I’ve rambled for a long time now so I’ll get to the point.

I used to think that those who thought The Last Jedi was a terrible movie were wrong. I still think their actual criticisms are incorrect, although that’s a bad hill to die on since it sounds like I’m claiming that I know what they feel better than they do. That’s not what I want to do. But anyway, I no longer think they’re blind for disliking the movie.

Just like I can’t fault those who enjoy Next Generation better than DS9. It’s their escapism. Like Luke Skywalker was the escape, along with the original Star Wars movies, for hundreds of thousands of people. The folks who hate that Superman killed Zod in Man of Steel aren’t stupid. They know, I think, that Superman being perfect is boring story design.

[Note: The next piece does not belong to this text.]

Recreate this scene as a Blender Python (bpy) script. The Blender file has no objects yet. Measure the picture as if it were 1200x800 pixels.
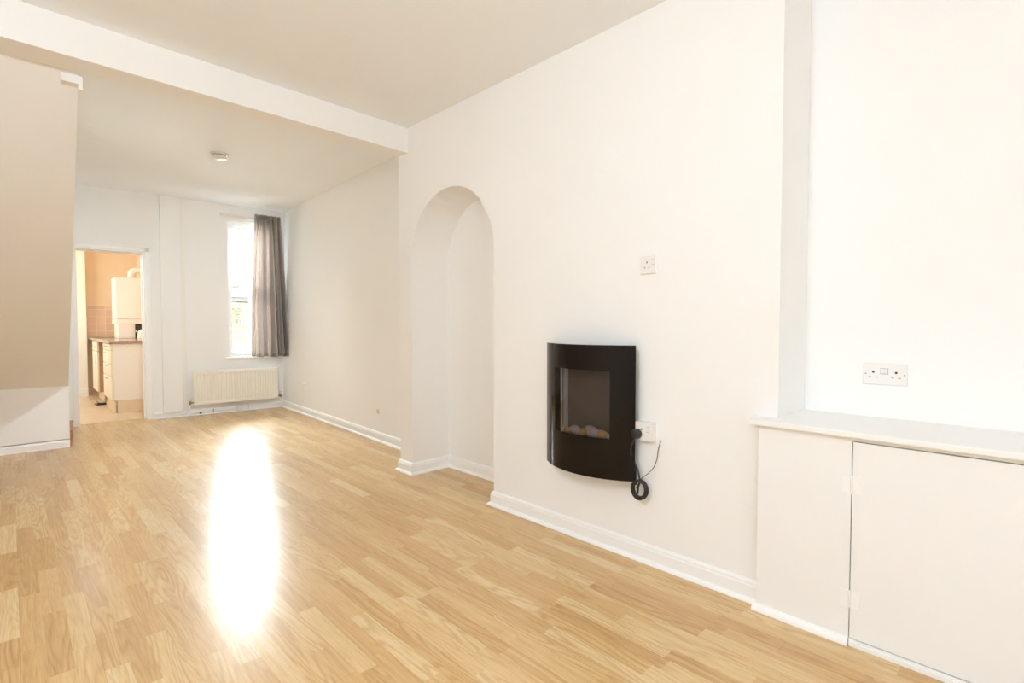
import bpy, math, random
from mathutils import Vector, Matrix
random.seed(4)
S = bpy.context.scene
COL = S.collection
PI = math.pi

# ------------------------------------------------------------------ materials
def mat(name, col, rough=.5, metal=0., spec=.5, coat=0., coat_r=.1, bump=0., bscale=60., var=0., vscale=4., trans=0., sss=0.):
    m = bpy.data.materials.new(name); m.use_nodes = True
    nt = m.node_tree; b = nt.nodes['Principled BSDF']
    b.inputs['Base Color'].default_value = (*col, 1)
    b.inputs['Roughness'].default_value = rough
    b.inputs['Metallic'].default_value = metal
    b.inputs['Specular IOR Level'].default_value = spec
    b.inputs['Coat Weight'].default_value = coat
    b.inputs['Coat Roughness'].default_value = coat_r
    tc = nt.nodes.new('ShaderNodeTexCoord')
    if var:
        n = nt.nodes.new('ShaderNodeTexNoise'); n.inputs['Scale'].default_value = vscale; n.inputs['Detail'].default_value = 4
        nt.links.new(tc.outputs['Object'], n.inputs['Vector'])
        r = nt.nodes.new('ShaderNodeValToRGB')
        r.color_ramp.elements[0].position = .3; r.color_ramp.elements[1].position = .7
        r.color_ramp.elements[0].color = (*[c*(1-var) for c in col], 1)
        r.color_ramp.elements[1].color = (*[min(1, c*(1+var)) for c in col], 1)
        nt.links.new(n.outputs['Fac'], r.inputs['Fac']); nt.links.new(r.outputs['Color'], b.inputs['Base Color'])
    if bump:
        n = nt.nodes.new('ShaderNodeTexNoise'); n.inputs['Scale'].default_value = bscale; n.inputs['Detail'].default_value = 5
        nt.links.new(tc.outputs['Object'], n.inputs['Vector'])
        bp = nt.nodes.new('ShaderNodeBump'); bp.inputs['Strength'].default_value = bump; bp.inputs['Distance'].default_value = .004
        nt.links.new(n.outputs['Fac'], bp.inputs['Height']); nt.links.new(bp.outputs['Normal'], b.inputs['Normal'])
    return m

M = {}
M['wall'] = mat('warm_white_emulsion', (.888, .882, .866), .75, spec=.25, bump=.10, bscale=45, var=.008, vscale=2)
M['ceiling'] = mat('ceiling_emulsion', (.88, .90, .915), .85, spec=.2, bump=.08, bscale=60, var=.008, vscale=2)
M['gloss'] = mat('white_gloss_paint', (.905, .90, .89), .35, spec=.4, var=.01, vscale=5)
M['satin'] = mat('cupboard_satin_paint', (.875, .868, .855), .5, spec=.35, bump=.06, bscale=30, var=.01, vscale=3)
M['plastic'] = mat('white_plastic', (.84, .81, .79), .3, spec=.5)
M['slot'] = mat('dark_slot', (.03, .025, .02), .6)
M['slot_soft'] = mat('grey_slot_shutter', (.30, .27, .25), .5)
M['cream_metal'] = mat('cream_radiator_enamel', (.86, .82, .73), .4, spec=.4)
M['brass'] = mat('aged_brass', (.35, .27, .17), .4, metal=.8)
M['black_glass'] = mat('black_glass', (.011, .007, .005), .05, spec=.16)
M['black_metal'] = mat('black_powder_coat', (.02, .018, .016), .45)
M['firebox'] = mat('dark_firebox_lining', (.21, .195, .185), .6)
M['reflection_paint'] = mat('painted_fire_reflection', (.60, .66, .76), .35)  # pale blue-grey colour standing in for reflections in the fire
M['rubber'] = mat('black_rubber_flex', (.02, .019, .02), .4)
M['pebble_grey'] = mat('grey_pebble', (.55, .56, .60), .6, var=.15, vscale=40)
M['pebble_tan'] = mat('amber_pebble', (.62, .45, .22), .55, var=.2, vscale=40)
M['ivory'] = mat('ivory_plastic', (.74, .70, .63), .4)
M['peach'] = mat('peach_kitchen_paint', (.80, .65, .46), .75, spec=.2, var=.02)
M['pale_yellow'] = mat('pale_cream_kitchen_paint', (.90, .87, .76), .7, spec=.2, var=.01)
M['cabinet'] = mat('ivory_cabinet_laminate', (.86, .81, .74), .4, spec=.4)
M['cab_front'] = mat('cream_cabinet_front', (.88, .82, .68), .35)
M['cab_side'] = mat('beech_cabinet_side', (.50, .30, .16), .5, var=.1, vscale=9)
M['plinth'] = mat('beech_plinth', (.76, .62, .44), .5, var=.03)
M['boiler'] = mat('white_boiler_enamel', (.86, .82, .76), .35)
M['worktop'] = mat('brown_speckled_worktop', (.40, .27, .19), .18, var=.35, vscale=70, coat=.4)
M['chrome'] = mat('polished_steel', (.8, .79, .78), .15, metal=1.)
M['vinyl'] = mat('beige_kitchen_vinyl', (.64, .52, .37), .32, spec=.4, var=.06, vscale=6)
M['wood_step'] = mat('varnished_step_wood', (.42, .22, .10), .4, var=.15, vscale=12)
M['leaf'] = mat('green_leaf', (.16, .26, .10), .6, var=.2, vscale=20)
M['render'] = mat('pale_render', (.55, .50, .44), .8, var=.05)
M['slate'] = mat('grey_roof_slate', (.30, .30, .30), .7, var=.1, vscale=3)
M['paving'] = mat('yard_paving', (.32, .30, .27), .85, var=.1, vscale=3)
M['boxing_shade'] = mat('shaded_boxing_cream', (.86, .85, .80), .5)  # creamier tint that paints shade on the side of the boxing
M['filament'] = mat('white_lamp_shade', (.9, .88, .82), .6)

def nodes(m): return m.node_tree.nodes, m.node_tree.links
def mth(N, L, op, a, b=None, c=None):
    n = N.new('ShaderNodeMath'); n.operation = op
    for i, v in enumerate((a, b, c)):
        if v is None: continue
        if isinstance(v, (int, float)): n.inputs[i].default_value = v
        else: L.new(v, n.inputs[i])
    return n.outputs[0]
def ramp(N, L, fac, stops):
    r = N.new('ShaderNodeValToRGB'); L.new(fac, r.inputs['Fac'])
    e = r.color_ramp.elements
    while len(e) < len(stops): e.new(.5)
    for el, (p, c) in zip(e, stops): el.position = p; el.color = (*c, 1)
    return r.outputs['Color']

def laminate():
    m = bpy.data.materials.new('oak_strip_laminate'); m.use_nodes = True
    N, L = nodes(m); b = N['Principled BSDF']
    tc = N.new('ShaderNodeTexCoord'); sp = N.new('ShaderNodeSeparateXYZ'); L.new(tc.outputs['Object'], sp.inputs[0])
    x, y = sp.outputs[0], sp.outputs[1]
    cx = mth(N, L, 'DIVIDE', x, .066); col = mth(N, L, 'FLOOR', cx)
    w1 = N.new('ShaderNodeTexWhiteNoise'); w1.noise_dimensions = '1D'; L.new(col, w1.inputs['W'])
    ry = mth(N, L, 'ADD', mth(N, L, 'DIVIDE', y, .50), mth(N, L, 'MULTIPLY', w1.outputs['Value'], 17.3))
    row = mth(N, L, 'FLOOR', ry)
    cv = N.new('ShaderNodeCombineXYZ'); L.new(col, cv.inputs[0]); L.new(row, cv.inputs[1])
    w2 = N.new('ShaderNodeTexWhiteNoise'); w2.noise_dimensions = '2D'; L.new(cv.outputs[0], w2.inputs['Vector'])
    idv = w2.outputs['Value']
    # cathedral rings, different on every stave
    gx = mth(N, L, 'ADD', mth(N, L, 'MULTIPLY', x, 13.), mth(N, L, 'MULTIPLY', idv, 53.))
    gy = mth(N, L, 'ADD', mth(N, L, 'MULTIPLY', y, 1.25), mth(N, L, 'MULTIPLY', idv, 91.))
    gv = N.new('ShaderNodeCombineXYZ'); L.new(gx, gv.inputs[0]); L.new(gy, gv.inputs[1])
    n1 = N.new('ShaderNodeTexNoise'); n1.inputs['Scale'].default_value = 1.; n1.inputs['Detail'].default_value = 1.2
    n1.inputs['Roughness'].default_value = .35; L.new(gv.outputs[0], n1.inputs['Vector'])
    rings = mth(N, L, 'SINE', mth(N, L, 'MULTIPLY', n1.outputs['Fac'], 80.))
    rl = mth(N, L, 'POWER', mth(N, L, 'ADD', mth(N, L, 'MULTIPLY', rings, .5), .5), 2.2)
    # fine pores
    fv = N.new('ShaderNodeCombineXYZ'); L.new(mth(N, L, 'MULTIPLY', x, 260.), fv.inputs[0]); L.new(mth(N, L, 'ADD', mth(N, L, 'MULTIPLY', y, 9.), mth(N, L, 'MULTIPLY', idv, 30.)), fv.inputs[1])
    n2 = N.new('ShaderNodeTexNoise'); n2.inputs['Scale'].default_value = 1.; n2.inputs['Detail'].default_value = 3; L.new(fv.outputs[0], n2.inputs['Vector'])
    # broad tone drift in a stave
    bv = N.new('ShaderNodeCombineXYZ'); L.new(mth(N, L, 'MULTIPLY', x, 55.), bv.inputs[0]); L.new(mth(N, L, 'ADD', mth(N, L, 'MULTIPLY', y, 1.1), mth(N, L, 'MULTIPLY', idv, 70.)), bv.inputs[1])
    n3 = N.new('ShaderNodeTexNoise'); n3.inputs['Scale'].default_value = 1.; n3.inputs['Detail'].default_value = 2; L.new(bv.outputs[0], n3.inputs['Vector'])
    tone = mth(N, L, 'ADD', mth(N, L, 'MULTIPLY', idv, .50), mth(N, L, 'MULTIPLY', n3.outputs['Fac'], .55))
    base = ramp(N, L, tone, [(0.15, (.51, .315, .135)), (.38, (.62, .405, .185)), (.62, (.68, .475, .235)), (.90, (.75, .58, .34))])
    def mul(c, f, lo):
        mx = N.new('ShaderNodeMix'); mx.data_type = 'RGBA'; mx.blend_type = 'MULTIPLY'; mx.inputs[0].default_value = 1.
        g = ramp(N, L, f, [(0, lo), (1, (1, 1, 1))]); L.new(c, mx.inputs[6]); L.new(g, mx.inputs[7]); return mx.outputs[2]
    c = mul(base, mth(N, L, 'SUBTRACT', 1., mth(N, L, 'MULTIPLY', rl, mth(N, L, 'MULTIPLY', w2.outputs['Color'], .75))), (.74, .63, .51))
    c = mul(c, mth(N, L, 'MINIMUM', 1., mth(N, L, 'MULTIPLY', n2.outputs['Fac'], 1.7)), (.74, .65, .55))
    # seams between three-strip boards, and board ends
    bx = mth(N, L, 'DIVIDE', x, .198); bf = mth(N, L, 'FRACT', bx); bc = mth(N, L, 'FLOOR', bx)
    dx = mth(N, L, 'MINIMUM', bf, mth(N, L, 'SUBTRACT', 1., bf))
    w3 = N.new('ShaderNodeTexWhiteNoise'); w3.noise_dimensions = '1D'; L.new(bc, w3.inputs['W'])
    byf = mth(N, L, 'FRACT', mth(N, L, 'ADD', mth(N, L, 'DIVIDE', y, 1.29), w3.outputs['Value']))
    dy = mth(N, L, 'MINIMUM', byf, mth(N, L, 'SUBTRACT', 1., byf))
    sx = mth(N, L, 'LESS_THAN', dx, .0055); sy = mth(N, L, 'LESS_THAN', dy, .0009)
    seam = mth(N, L, 'MAXIMUM', sx, sy)
    nz = N.new('ShaderNodeTexNoise'); nz.inputs['Scale'].default_value = 1.3; L.new(tc.outputs['Object'], nz.inputs['Vector'])
    seam = mth(N, L, 'MULTIPLY', seam, mth(N, L, 'GREATER_THAN', nz.outputs['Fac'], .50))
    mx = N.new('ShaderNodeMix'); mx.data_type = 'RGBA'; L.new(mth(N, L, 'MULTIPLY', seam, .35), mx.inputs[0]); L.new(c, mx.inputs[6]); mx.inputs[7].default_value = (.30, .17, .08, 1)
    L.new(mx.outputs[2], b.inputs['Base Color'])
    bp = N.new('ShaderNodeBump'); bp.inputs['Strength'].default_value = .5; bp.inputs['Distance'].default_value = .001
    L.new(mth(N, L, 'SUBTRACT', 1., seam), bp.inputs['Height']); L.new(bp.outputs['Normal'], b.inputs['Normal'])
    b.inputs['Roughness'].default_value = .25; b.inputs['Specular IOR Level'].default_value = .5
    return m
M['floor'] = laminate()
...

But they just want to have fun watching their hero do cool things. Man, do I relate to that.

Bottom line: I think hardcore fans, particularly the vocal, loudmouth ones who like to scream insults whenever they disagree with something, need to check themselves with all the relentless critiquing of their favorite series’ when things change. Maybe look hard in the mirror and wonder if they’re just salty that their perfect universe got messed up. I know I’ve felt that exact emotion before (coughcough Star Wars EU).

But what do you do if you’re a writer, director, etc.? Are you just supposed to never change your characters or stories for fear of messing up numerous peoples’ fantasies? I don’t know. If you ever are successful enough to have a series with a popular following, I both envy you and wish you luck. How can you balance preserving an escape while making the story entertaining, which requires tearing the fantasy down at some point?

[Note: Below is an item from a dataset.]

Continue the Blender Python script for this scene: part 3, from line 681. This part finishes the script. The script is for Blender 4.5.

I don’t know if you can. And I wonder if maybe fans, even those who try to roll with the punches like me, are basically doomed to always be disappointed eventually. You have a favorite series, you treasure the original run, then you look into the new line only to find that it’s different than you remembered, and all you’ve got left are memories of the first time you experienced that story. Only now they might be tarnished by the thought that your hero eventually suffers and never gets the happy ending.

Well that ended up gloomier and more dramatic than I intended. Time to go watch some Next Generation, I guess.